_Written problem_: Below are the records; extract from them the line containing "Model this scene" to the line containing "SC.camera = camo", both lines included, exactly and with no pictures.

_The records_:
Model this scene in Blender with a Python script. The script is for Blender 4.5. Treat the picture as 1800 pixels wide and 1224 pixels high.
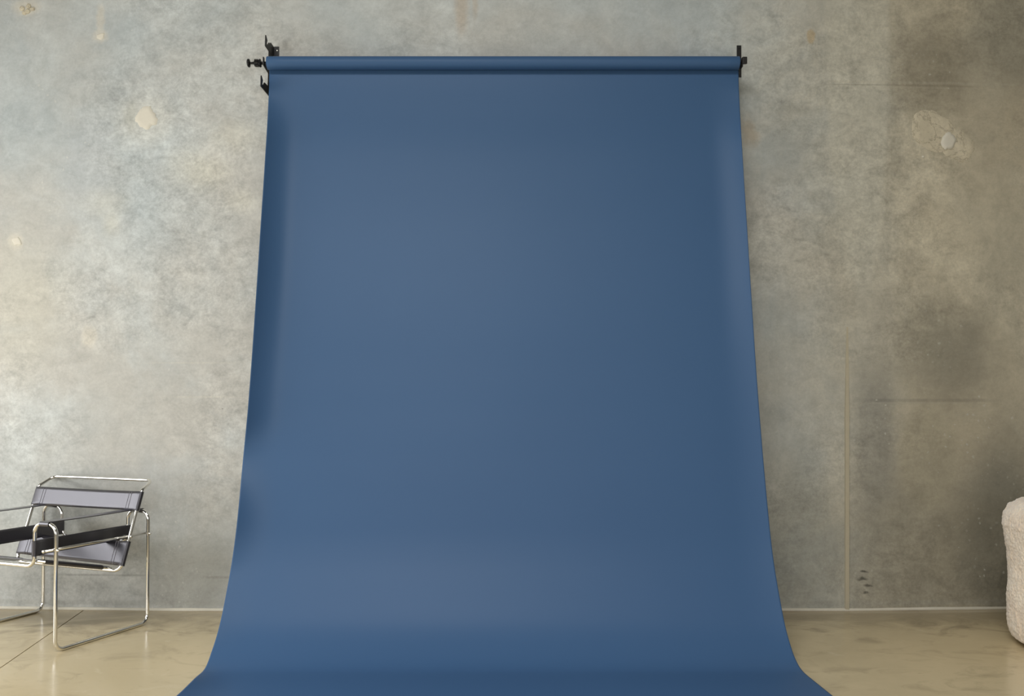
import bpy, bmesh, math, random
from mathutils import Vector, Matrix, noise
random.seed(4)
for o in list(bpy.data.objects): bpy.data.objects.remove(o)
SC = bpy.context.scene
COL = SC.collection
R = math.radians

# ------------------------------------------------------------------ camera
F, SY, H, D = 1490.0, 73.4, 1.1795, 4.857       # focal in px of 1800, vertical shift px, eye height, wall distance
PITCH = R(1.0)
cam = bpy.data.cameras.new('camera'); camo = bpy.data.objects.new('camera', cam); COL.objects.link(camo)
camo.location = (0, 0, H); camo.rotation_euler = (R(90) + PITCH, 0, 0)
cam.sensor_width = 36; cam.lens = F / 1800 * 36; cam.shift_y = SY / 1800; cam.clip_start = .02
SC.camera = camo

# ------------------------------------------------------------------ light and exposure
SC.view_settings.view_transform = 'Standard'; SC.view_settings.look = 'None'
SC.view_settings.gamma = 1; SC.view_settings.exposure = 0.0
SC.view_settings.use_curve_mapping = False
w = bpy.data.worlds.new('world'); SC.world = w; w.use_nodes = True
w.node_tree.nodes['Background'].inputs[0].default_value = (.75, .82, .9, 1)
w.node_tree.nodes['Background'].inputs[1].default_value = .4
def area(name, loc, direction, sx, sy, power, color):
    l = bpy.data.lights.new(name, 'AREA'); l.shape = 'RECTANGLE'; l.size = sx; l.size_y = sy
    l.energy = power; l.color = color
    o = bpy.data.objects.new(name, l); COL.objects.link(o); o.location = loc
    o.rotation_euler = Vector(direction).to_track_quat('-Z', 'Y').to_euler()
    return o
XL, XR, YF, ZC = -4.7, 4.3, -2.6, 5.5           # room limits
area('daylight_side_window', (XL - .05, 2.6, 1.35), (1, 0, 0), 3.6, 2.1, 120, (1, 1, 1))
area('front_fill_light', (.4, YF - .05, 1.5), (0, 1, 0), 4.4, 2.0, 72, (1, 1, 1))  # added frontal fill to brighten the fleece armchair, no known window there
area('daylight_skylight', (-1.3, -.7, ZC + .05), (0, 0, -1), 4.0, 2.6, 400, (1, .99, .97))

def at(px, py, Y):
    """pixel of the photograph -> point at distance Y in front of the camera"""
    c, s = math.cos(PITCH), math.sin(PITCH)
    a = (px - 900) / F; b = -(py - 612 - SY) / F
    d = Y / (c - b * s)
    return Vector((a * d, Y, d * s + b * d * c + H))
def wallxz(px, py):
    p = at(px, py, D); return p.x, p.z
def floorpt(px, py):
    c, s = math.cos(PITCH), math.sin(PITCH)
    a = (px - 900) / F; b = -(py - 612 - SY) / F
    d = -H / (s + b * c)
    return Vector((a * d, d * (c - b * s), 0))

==

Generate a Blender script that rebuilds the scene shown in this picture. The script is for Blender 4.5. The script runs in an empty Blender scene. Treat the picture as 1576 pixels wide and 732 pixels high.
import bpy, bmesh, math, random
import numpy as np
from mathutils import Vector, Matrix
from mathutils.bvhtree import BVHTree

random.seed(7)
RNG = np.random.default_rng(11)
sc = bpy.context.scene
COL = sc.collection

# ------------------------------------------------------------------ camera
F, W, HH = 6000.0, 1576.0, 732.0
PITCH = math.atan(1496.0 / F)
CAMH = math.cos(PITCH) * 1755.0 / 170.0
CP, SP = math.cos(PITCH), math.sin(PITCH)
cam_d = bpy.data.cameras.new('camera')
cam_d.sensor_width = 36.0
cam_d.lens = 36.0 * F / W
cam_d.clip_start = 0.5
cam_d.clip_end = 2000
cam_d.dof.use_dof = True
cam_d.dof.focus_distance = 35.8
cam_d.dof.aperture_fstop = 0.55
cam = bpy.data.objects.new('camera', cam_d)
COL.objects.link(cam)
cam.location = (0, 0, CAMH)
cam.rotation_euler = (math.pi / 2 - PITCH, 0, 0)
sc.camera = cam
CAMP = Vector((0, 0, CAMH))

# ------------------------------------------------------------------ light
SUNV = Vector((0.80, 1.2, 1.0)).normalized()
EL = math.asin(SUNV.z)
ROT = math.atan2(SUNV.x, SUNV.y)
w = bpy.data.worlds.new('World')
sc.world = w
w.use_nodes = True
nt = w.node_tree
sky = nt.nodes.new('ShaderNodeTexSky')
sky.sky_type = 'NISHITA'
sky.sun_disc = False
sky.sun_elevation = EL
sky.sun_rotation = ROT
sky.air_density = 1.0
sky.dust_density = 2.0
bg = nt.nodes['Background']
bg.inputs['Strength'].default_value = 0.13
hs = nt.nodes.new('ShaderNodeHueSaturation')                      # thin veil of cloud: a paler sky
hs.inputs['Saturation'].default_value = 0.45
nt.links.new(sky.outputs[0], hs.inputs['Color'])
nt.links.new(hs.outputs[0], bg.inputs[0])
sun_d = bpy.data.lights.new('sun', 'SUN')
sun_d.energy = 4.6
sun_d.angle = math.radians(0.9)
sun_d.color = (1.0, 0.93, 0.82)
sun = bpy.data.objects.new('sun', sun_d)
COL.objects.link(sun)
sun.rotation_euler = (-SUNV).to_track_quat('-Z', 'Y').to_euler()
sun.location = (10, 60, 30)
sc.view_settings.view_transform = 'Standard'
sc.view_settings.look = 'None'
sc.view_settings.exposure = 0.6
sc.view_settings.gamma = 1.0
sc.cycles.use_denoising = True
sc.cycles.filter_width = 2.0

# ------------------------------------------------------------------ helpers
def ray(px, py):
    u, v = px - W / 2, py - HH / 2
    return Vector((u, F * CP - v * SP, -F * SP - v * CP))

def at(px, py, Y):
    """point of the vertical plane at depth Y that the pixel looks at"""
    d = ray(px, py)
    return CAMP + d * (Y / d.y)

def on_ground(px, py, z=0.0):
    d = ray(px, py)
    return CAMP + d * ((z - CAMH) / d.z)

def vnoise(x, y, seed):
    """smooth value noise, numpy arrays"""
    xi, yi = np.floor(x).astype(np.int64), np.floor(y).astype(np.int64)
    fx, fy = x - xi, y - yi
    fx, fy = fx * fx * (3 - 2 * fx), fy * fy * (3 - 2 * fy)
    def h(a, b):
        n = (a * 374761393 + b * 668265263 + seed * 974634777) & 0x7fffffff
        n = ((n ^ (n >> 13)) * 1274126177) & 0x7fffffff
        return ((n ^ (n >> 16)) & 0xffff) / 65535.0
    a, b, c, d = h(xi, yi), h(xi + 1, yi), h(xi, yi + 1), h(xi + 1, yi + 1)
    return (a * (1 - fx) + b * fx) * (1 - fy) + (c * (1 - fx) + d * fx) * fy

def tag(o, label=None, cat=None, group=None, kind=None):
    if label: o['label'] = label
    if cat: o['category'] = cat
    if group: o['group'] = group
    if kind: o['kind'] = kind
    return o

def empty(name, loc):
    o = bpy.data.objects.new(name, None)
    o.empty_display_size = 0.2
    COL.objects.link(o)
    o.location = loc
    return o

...

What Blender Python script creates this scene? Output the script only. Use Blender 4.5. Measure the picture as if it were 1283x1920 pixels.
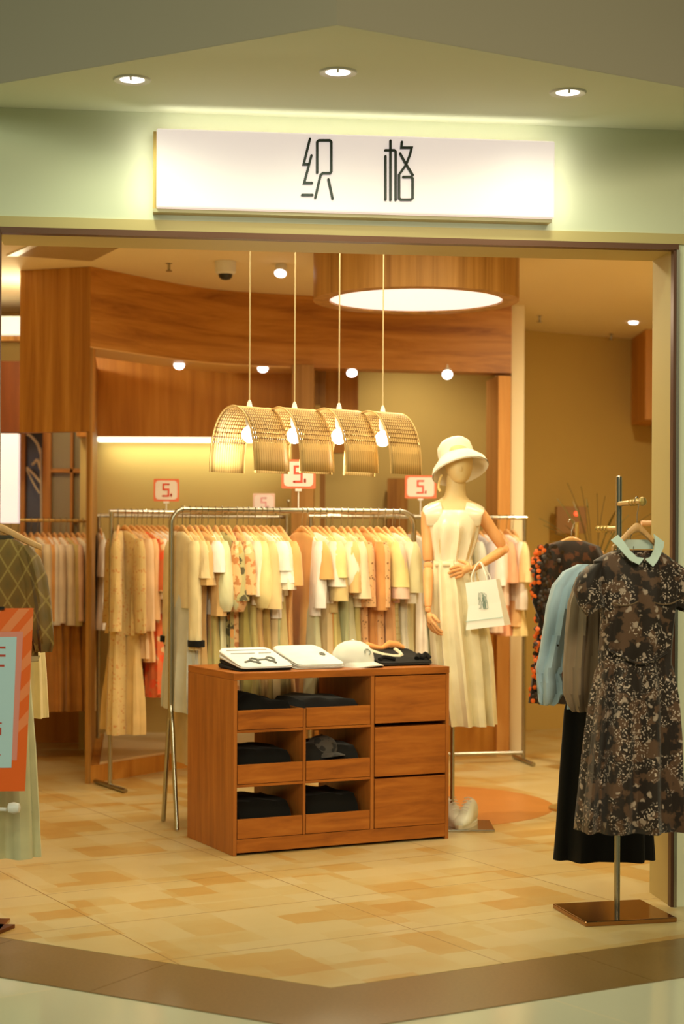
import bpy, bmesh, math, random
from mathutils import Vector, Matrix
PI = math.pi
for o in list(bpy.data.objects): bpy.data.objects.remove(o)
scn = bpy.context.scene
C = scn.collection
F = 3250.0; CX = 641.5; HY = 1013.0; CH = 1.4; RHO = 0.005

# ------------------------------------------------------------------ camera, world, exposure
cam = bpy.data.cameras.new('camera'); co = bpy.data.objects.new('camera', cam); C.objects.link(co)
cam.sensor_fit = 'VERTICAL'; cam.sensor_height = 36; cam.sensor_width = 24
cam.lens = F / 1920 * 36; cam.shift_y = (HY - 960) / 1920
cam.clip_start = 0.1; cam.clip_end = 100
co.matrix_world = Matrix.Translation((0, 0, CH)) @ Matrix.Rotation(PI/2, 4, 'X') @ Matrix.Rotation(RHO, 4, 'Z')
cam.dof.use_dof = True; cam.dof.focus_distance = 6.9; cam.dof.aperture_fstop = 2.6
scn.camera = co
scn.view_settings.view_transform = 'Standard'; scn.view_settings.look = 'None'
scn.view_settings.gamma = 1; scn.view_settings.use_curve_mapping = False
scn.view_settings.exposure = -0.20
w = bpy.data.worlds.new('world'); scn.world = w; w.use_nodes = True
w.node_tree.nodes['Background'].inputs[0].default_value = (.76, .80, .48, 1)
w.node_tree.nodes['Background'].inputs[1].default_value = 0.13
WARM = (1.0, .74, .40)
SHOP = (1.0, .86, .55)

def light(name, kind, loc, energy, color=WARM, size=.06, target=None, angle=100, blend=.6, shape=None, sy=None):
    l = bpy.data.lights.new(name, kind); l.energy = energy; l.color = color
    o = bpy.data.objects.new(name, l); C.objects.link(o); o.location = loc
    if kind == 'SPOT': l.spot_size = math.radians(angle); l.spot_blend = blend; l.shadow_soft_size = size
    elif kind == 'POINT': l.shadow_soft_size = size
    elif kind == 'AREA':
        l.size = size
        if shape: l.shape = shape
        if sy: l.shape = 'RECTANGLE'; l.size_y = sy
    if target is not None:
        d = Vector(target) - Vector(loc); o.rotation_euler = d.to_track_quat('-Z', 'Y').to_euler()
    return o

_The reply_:
Model this scene in Blender with a Python script. The script is for Blender 4.5. Treat the picture as 1800 pixels wide and 1224 pixels high.
import bpy, bmesh, math, random
from mathutils import Vector, Matrix, noise
random.seed(4)
for o in list(bpy.data.objects): bpy.data.objects.remove(o)
SC = bpy.context.scene
COL = SC.collection
R = math.radians

# ------------------------------------------------------------------ camera
F, SY, H, D = 1490.0, 73.4, 1.1795, 4.857       # focal in px of 1800, vertical shift px, eye height, wall distance
PITCH = R(1.0)
cam = bpy.data.cameras.new('camera'); camo = bpy.data.objects.new('camera', cam); COL.objects.link(camo)
camo.location = (0, 0, H); camo.rotation_euler = (R(90) + PITCH, 0, 0)
cam.sensor_width = 36; cam.lens = F / 1800 * 36; cam.shift_y = SY / 1800; cam.clip_start = .02
SC.camera = camo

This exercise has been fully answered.